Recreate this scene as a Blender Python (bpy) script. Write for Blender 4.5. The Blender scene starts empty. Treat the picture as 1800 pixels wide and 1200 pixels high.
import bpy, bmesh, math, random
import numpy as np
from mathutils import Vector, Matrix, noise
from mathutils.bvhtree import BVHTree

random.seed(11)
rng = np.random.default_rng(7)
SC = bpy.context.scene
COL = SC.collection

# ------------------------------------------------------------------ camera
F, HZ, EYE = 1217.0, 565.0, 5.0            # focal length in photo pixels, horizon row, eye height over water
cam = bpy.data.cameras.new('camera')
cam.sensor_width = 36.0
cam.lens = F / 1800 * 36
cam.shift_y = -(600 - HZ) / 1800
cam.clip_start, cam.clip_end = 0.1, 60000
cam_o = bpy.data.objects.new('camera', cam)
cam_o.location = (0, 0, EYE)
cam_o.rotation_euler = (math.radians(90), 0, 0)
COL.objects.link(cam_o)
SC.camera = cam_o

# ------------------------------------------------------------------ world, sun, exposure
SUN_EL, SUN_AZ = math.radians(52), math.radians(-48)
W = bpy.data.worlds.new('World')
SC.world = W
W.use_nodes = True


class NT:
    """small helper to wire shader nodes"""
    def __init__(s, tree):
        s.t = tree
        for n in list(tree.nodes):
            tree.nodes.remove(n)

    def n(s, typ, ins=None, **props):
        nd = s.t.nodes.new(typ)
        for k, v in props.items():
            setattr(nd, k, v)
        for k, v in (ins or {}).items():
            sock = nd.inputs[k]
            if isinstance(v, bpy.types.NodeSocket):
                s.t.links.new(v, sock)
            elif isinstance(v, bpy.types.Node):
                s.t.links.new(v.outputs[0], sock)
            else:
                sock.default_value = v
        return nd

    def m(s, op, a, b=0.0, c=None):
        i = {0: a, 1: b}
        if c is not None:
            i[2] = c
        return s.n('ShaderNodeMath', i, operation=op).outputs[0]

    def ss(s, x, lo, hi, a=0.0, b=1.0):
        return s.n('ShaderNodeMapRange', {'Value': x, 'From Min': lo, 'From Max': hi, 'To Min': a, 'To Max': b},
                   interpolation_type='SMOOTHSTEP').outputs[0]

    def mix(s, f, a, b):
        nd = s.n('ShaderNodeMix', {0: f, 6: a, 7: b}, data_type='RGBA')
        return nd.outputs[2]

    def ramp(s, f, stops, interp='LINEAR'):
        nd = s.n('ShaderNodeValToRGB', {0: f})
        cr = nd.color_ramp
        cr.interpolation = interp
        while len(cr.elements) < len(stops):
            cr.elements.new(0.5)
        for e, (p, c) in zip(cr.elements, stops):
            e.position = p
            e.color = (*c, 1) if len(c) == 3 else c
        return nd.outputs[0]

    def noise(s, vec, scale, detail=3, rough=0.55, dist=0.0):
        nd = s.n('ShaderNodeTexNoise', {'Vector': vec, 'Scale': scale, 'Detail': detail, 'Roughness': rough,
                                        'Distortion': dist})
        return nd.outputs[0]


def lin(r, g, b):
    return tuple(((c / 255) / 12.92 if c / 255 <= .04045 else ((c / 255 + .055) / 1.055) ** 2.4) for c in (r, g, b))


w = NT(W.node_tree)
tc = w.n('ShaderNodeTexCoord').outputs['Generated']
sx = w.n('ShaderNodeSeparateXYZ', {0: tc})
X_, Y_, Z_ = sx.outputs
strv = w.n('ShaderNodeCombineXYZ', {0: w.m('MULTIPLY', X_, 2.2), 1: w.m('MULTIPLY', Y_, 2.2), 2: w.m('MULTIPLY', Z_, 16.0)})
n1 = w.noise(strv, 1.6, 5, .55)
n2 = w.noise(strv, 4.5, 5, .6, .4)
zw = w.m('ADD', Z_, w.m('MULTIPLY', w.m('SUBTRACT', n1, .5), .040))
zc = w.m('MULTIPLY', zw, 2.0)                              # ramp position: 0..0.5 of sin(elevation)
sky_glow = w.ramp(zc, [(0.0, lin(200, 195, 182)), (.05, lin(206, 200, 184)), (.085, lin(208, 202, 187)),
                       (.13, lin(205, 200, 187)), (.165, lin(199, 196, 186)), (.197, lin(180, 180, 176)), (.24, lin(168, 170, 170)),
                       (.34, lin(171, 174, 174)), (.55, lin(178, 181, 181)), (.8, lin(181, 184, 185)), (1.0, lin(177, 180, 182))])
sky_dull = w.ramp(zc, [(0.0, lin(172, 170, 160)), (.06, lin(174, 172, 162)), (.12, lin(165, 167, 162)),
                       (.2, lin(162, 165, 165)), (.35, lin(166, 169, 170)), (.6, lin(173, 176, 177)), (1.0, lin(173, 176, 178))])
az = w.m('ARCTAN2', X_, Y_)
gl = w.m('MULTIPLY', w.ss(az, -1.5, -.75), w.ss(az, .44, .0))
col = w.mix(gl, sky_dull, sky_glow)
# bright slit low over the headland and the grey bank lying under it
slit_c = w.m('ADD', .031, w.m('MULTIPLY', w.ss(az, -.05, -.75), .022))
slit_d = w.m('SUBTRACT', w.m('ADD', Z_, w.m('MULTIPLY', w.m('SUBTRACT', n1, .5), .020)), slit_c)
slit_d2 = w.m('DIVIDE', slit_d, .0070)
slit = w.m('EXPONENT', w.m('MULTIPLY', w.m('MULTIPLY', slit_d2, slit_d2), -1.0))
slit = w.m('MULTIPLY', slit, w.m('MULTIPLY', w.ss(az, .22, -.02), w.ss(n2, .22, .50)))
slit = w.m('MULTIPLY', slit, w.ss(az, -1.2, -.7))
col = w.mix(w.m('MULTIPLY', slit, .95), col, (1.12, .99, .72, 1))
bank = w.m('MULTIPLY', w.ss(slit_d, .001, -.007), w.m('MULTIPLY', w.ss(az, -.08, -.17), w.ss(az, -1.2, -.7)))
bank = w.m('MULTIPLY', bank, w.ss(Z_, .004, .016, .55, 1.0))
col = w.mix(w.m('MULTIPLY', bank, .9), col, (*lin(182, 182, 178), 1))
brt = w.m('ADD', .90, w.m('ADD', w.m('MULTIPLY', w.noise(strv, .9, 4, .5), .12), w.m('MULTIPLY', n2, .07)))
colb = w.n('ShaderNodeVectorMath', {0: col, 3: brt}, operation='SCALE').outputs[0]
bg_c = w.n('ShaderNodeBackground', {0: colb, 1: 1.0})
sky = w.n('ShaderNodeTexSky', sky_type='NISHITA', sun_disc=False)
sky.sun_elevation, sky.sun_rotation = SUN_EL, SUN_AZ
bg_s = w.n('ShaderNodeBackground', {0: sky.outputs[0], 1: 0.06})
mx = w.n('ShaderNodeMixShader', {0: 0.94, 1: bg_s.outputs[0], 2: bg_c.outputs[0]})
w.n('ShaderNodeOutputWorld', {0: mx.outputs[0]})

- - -

EXERCISE INSTRUCTIONS: Return all of the data precisely as it appears.

RESULT BELOW:
Recreate this scene as a Blender Python (bpy) script. Write for Blender 4.5. The Blender scene starts empty. Treat the picture as 1800 pixels wide and 1200 pixels high.
import bpy, bmesh, math, random
import numpy as np
from mathutils import Vector, Matrix, noise
from mathutils.bvhtree import BVHTree

random.seed(11)
rng = np.random.default_rng(7)
SC = bpy.context.scene
COL = SC.collection

# ------------------------------------------------------------------ camera
F, HZ, EYE = 1217.0, 565.0, 5.0            # focal length in photo pixels, horizon row, eye height over water
cam = bpy.data.cameras.new('camera')
cam.sensor_width = 36.0
cam.lens = F / 1800 * 36
cam.shift_y = -(600 - HZ) / 1800
cam.clip_start, cam.clip_end = 0.1, 60000
cam_o = bpy.data.objects.new('camera', cam)
cam_o.location = (0, 0, EYE)
cam_o.rotation_euler = (math.radians(90), 0, 0)
COL.objects.link(cam_o)
SC.camera = cam_o

# ------------------------------------------------------------------ world, sun, exposure
SUN_EL, SUN_AZ = math.radians(52), math.radians(-48)
W = bpy.data.worlds.new('World')
SC.world = W
W.use_nodes = True


class NT:
    """small helper to wire shader nodes"""
    def __init__(s, tree):
        s.t = tree
        for n in list(tree.nodes):
            tree.nodes.remove(n)

    def n(s, typ, ins=None, **props):
        nd = s.t.nodes.new(typ)
        for k, v in props.items():
            setattr(nd, k, v)
        for k, v in (ins or {}).items():
            sock = nd.inputs[k]
            if isinstance(v, bpy.types.NodeSocket):
                s.t.links.new(v, sock)
            elif isinstance(v, bpy.types.Node):
                s.t.links.new(v.outputs[0], sock)
            else:
                sock.default_value = v
        return nd

    def m(s, op, a, b=0.0, c=None):
        i = {0: a, 1: b}
        if c is not None:
            i[2] = c
        return s.n('ShaderNodeMath', i, operation=op).outputs[0]

    def ss(s, x, lo, hi, a=0.0, b=1.0):
        return s.n('ShaderNodeMapRange', {'Value': x, 'From Min': lo, 'From Max': hi, 'To Min': a, 'To Max': b},
                   interpolation_type='SMOOTHSTEP').outputs[0]

    def mix(s, f, a, b):
        nd = s.n('ShaderNodeMix', {0: f, 6: a, 7: b}, data_type='RGBA')
        return nd.outputs[2]

    def ramp(s, f, stops, interp='LINEAR'):
        nd = s.n('ShaderNodeValToRGB', {0: f})
        cr = nd.color_ramp
        cr.interpolation = interp
        while len(cr.elements) < len(stops):
            cr.elements.new(0.5)
        for e, (p, c) in zip(cr.elements, stops):
            e.position = p
            e.color = (*c, 1) if len(c) == 3 else c
        return nd.outputs[0]

    def noise(s, vec, scale, detail=3, rough=0.55, dist=0.0):
        nd = s.n('ShaderNodeTexNoise', {'Vector': vec, 'Scale': scale, 'Detail': detail, 'Roughness': rough,
                                        'Distortion': dist})
        return nd.outputs[0]


def lin(r, g, b):
    return tuple(((c / 255) / 12.92 if c / 255 <= .04045 else ((c / 255 + .055) / 1.055) ** 2.4) for c in (r, g, b))


w = NT(W.node_tree)
tc = w.n('ShaderNodeTexCoord').outputs['Generated']
sx = w.n('ShaderNodeSeparateXYZ', {0: tc})
X_, Y_, Z_ = sx.outputs
strv = w.n('ShaderNodeCombineXYZ', {0: w.m('MULTIPLY', X_, 2.2), 1: w.m('MULTIPLY', Y_, 2.2), 2: w.m('MULTIPLY', Z_, 16.0)})
n1 = w.noise(strv, 1.6, 5, .55)
n2 = w.noise(strv, 4.5, 5, .6, .4)
zw = w.m('ADD', Z_, w.m('MULTIPLY', w.m('SUBTRACT', n1, .5), .040))
zc = w.m('MULTIPLY', zw, 2.0)                              # ramp position: 0..0.5 of sin(elevation)
sky_glow = w.ramp(zc, [(0.0, lin(200, 195, 182)), (.05, lin(206, 200, 184)), (.085, lin(208, 202, 187)),
                       (.13, lin(205, 200, 187)), (.165, lin(199, 196, 186)), (.197, lin(180, 180, 176)), (.24, lin(168, 170, 170)),
                       (.34, lin(171, 174, 174)), (.55, lin(178, 181, 181)), (.8, lin(181, 184, 185)), (1.0, lin(177, 180, 182))])
sky_dull = w.ramp(zc, [(0.0, lin(172, 170, 160)), (.06, lin(174, 172, 162)), (.12, lin(165, 167, 162)),
                       (.2, lin(162, 165, 165)), (.35, lin(166, 169, 170)), (.6, lin(173, 176, 177)), (1.0, lin(173, 176, 178))])
az = w.m('ARCTAN2', X_, Y_)
gl = w.m('MULTIPLY', w.ss(az, -1.5, -.75), w.ss(az, .44, .0))
col = w.mix(gl, sky_dull, sky_glow)
# bright slit low over the headland and the grey bank lying under it
slit_c = w.m('ADD', .031, w.m('MULTIPLY', w.ss(az, -.05, -.75), .022))
slit_d = w.m('SUBTRACT', w.m('ADD', Z_, w.m('MULTIPLY', w.m('SUBTRACT', n1, .5), .020)), slit_c)
slit_d2 = w.m('DIVIDE', slit_d, .0070)
slit = w.m('EXPONENT', w.m('MULTIPLY', w.m('MULTIPLY', slit_d2, slit_d2), -1.0))
slit = w.m('MULTIPLY', slit, w.m('MULTIPLY', w.ss(az, .22, -.02), w.ss(n2, .22, .50)))
slit = w.m('MULTIPLY', slit, w.ss(az, -1.2, -.7))
col = w.mix(w.m('MULTIPLY', slit, .95), col, (1.12, .99, .72, 1))
bank = w.m('MULTIPLY', w.ss(slit_d, .001, -.007), w.m('MULTIPLY', w.ss(az, -.08, -.17), w.ss(az, -1.2, -.7)))
bank = w.m('MULTIPLY', bank, w.ss(Z_, .004, .016, .55, 1.0))
col = w.mix(w.m('MULTIPLY', bank, .9), col, (*lin(182, 182, 178), 1))
brt = w.m('ADD', .90, w.m('ADD', w.m('MULTIPLY', w.noise(strv, .9, 4, .5), .12), w.m('MULTIPLY', n2, .07)))
colb = w.n('ShaderNodeVectorMath', {0: col, 3: brt}, operation='SCALE').outputs[0]
bg_c = w.n('ShaderNodeBackground', {0: colb, 1: 1.0})
sky = w.n('ShaderNodeTexSky', sky_type='NISHITA', sun_disc=False)
sky.sun_elevation, sky.sun_rotation = SUN_EL, SUN_AZ
bg_s = w.n('ShaderNodeBackground', {0: sky.outputs[0], 1: 0.06})
mx = w.n('ShaderNodeMixShader', {0: 0.94, 1: bg_s.outputs[0], 2: bg_c.outputs[0]})
w.n('ShaderNodeOutputWorld', {0: mx.outputs[0]})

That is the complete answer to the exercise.